As the years passed (and my Facebook memories back this up) what really started to bother me was the fact that I could still tell the name of the person who perpetrated the horror, but not those of any of the victims. And that struck me as wrong.
I started following the writings of Zeynep Tufekci. She’s a sociologist and professor at Princeton University who, at the time, was writing about the same things I was thinking – that there has to be a better way for journalists to report on events like this. She later went on to write a book called Twitter and Tear Gas which is a good read if you’re interested in how social media is playing a part in protests and riots. (A Turkish citizen heself, she included a thwarted Turkish coup in her research, but that, and how her work served as a jumping off point for Metin’s research in Another Glass of Tea, is a story for another day).
Long story short. By continuing to report the name of perpetraors of violent acts, we give them the glory, the “fame”, the spotlight that they were seeking.
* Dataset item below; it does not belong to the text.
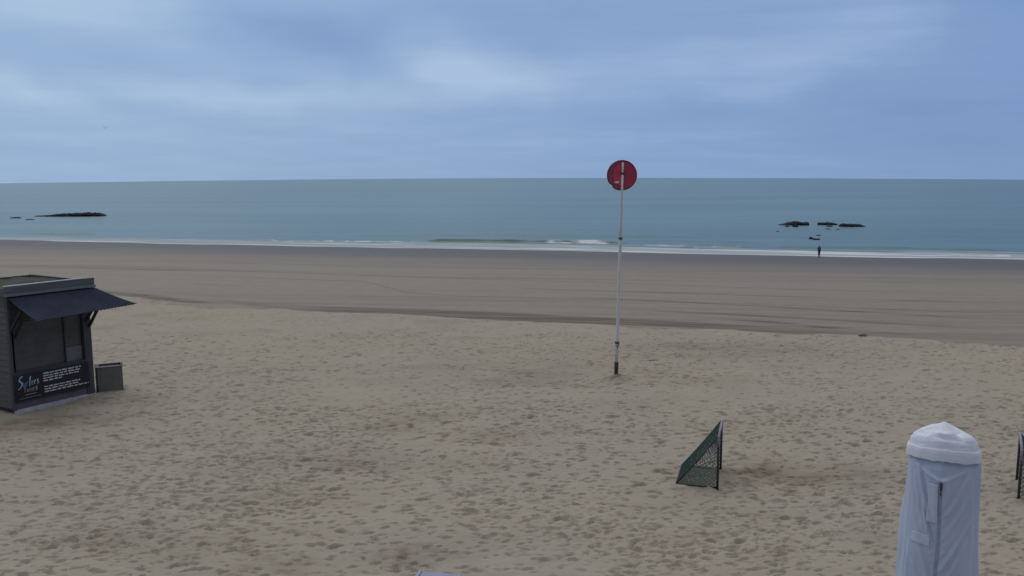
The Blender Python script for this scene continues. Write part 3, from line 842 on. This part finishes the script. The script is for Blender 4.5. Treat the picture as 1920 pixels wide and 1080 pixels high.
blue1 = simple_mat('pale_blue_ink', (0.42, 0.50, 0.70), 0.5, 0.1, 8)
blue2 = simple_mat('blue_ink', (0.12, 0.24, 0.42), 0.5, 0.2, 8)
teal = simple_mat('teal_ink', (0.16, 0.30, 0.36), 0.5, 0.2, 8)
pale = simple_mat('white_ink', (0.55, 0.58, 0.62), 0.5, 0.1, 8)
gold = simple_mat('ochre_ink', (0.30, 0.26, 0.17), 0.5, 0.2, 8)
word('Surfers', 0.10, 0.615, 0.150, 0.060, 0.07, 0.012, [blue1, blue2, blue2, blue1, teal, pale, pale], signo, 'logo_letter')
word('Times', 0.21, 0.475, 0.115, 0.066, 0.09, 0.010, [gold, gold, gold, gold, pale], signo, 'logo_letter')
lines = [(0.70, 1.66, 0.835), (0.70, 1.63, 0.775), (0.70, 1.60, 0.715), (0.70, 1.17, 0.655),
         (0.71, 1.62, 0.505), (0.71, 1.57, 0.445), (0.71, 1.84, 0.385)]
for xa, xb, zz in lines:
    x = xa
    while x < xb - 0.02:
        m = MB()
        wl = random.uniform(0.07, 0.17); xe = min(x + wl, xb)
        n = max(2, int((xe - x) / 0.018))                      # a ragged band, too small to be read
        up = [(x + (xe - x) * i / n, -0.0575, zz + random.choice((0.026, 0.030, 0.036, 0.024))) for i in range(n + 1)]
        dn_ = [(x + (xe - x) * i / n, -0.0575, zz + random.choice((0.0, 0.004, -0.006))) for i in range(n + 1)]
        for i in range(n): m.poly([dn_[i], dn_[i + 1], up[i + 1], up[i]])
        bmesh.ops.remove_doubles(m.bm, verts=m.bm.verts, dist=1e-5)
        m.build('word', txt_w, signo)
        x = xe + 0.024
dim = simple_mat('dim_lettering', (0.20, 0.20, 0.22), 0.6, 0.1, 10)
for xa, xb, zz, hh in ((0.24, 0.52, 0.405, 0.022), (0.11, 0.62, 0.335, 0.014)):
    MB().poly([(xa, -0.0575, zz), (xb, -0.0575, zz + 0.006), (xb, -0.0575, zz + hh + 0.006), (xa, -0.0575, zz + hh)]).build('text_line', dim, signo)

# ---- grey bin beside the kiosk
b0, b1 = at_z(184, 738), at_z(232, 733)
bu = (b1 - b0); BWd = float(np.linalg.norm(bu)); bu /= BWd
binm = empty('storage_box', (b0[0], b0[1], 0), math.atan2(bu[1], bu[0]))
tag(binm, 'low grey open-topped box with a dark rim, standing in the sand against the kiosk', 'box')
BH, BDp = 0.66, 0.45
box_m = simple_mat('grey_box_panel', (0.160, 0.155, 0.150), 0.6, 0.15, 4, (1, 1, 1), 0.2, 0.005)
MB().box((0.03, 0, -0.1), (BWd, 0.025, BH), 0.004).build('front_panel', box_m, binm)
MB().box((0.03, BDp, -0.1), (BWd, BDp + 0.025, BH), 0.004).build('back_panel', box_m, binm)
MB().box((0.03, 0.027, -0.1), (0.055, BDp - 0.002, BH), 0.004).build('side_panel', box_m, binm)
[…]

And that may encourage other unbalanced individuals to see violence as an acceptable way to get them same.
I’d encourage reporters to leave that name out in future coverage. This year, I noted that his name is still there. At least it’s under the victims, so I suppose that’s some small progress. But today, I remember the names of: Geneviève Bergeron, Hélène Colgan, Nathalie Croteau, Barbara Daigneault, Anne-Marie Edward, Maud Haviernick, Maryse Laganière, Maryse Leclair, Anne-Marie Lemay, Sonia Pelletier, Michèle Richard, Annie St-Arneault, Annie Turcotte and Barbara Klucznik-Widajewicz, all women right on the edge of starting their lives – who had those lives snuffed out before they could even doff their mortarboards at their university graduations. May they rest in peace.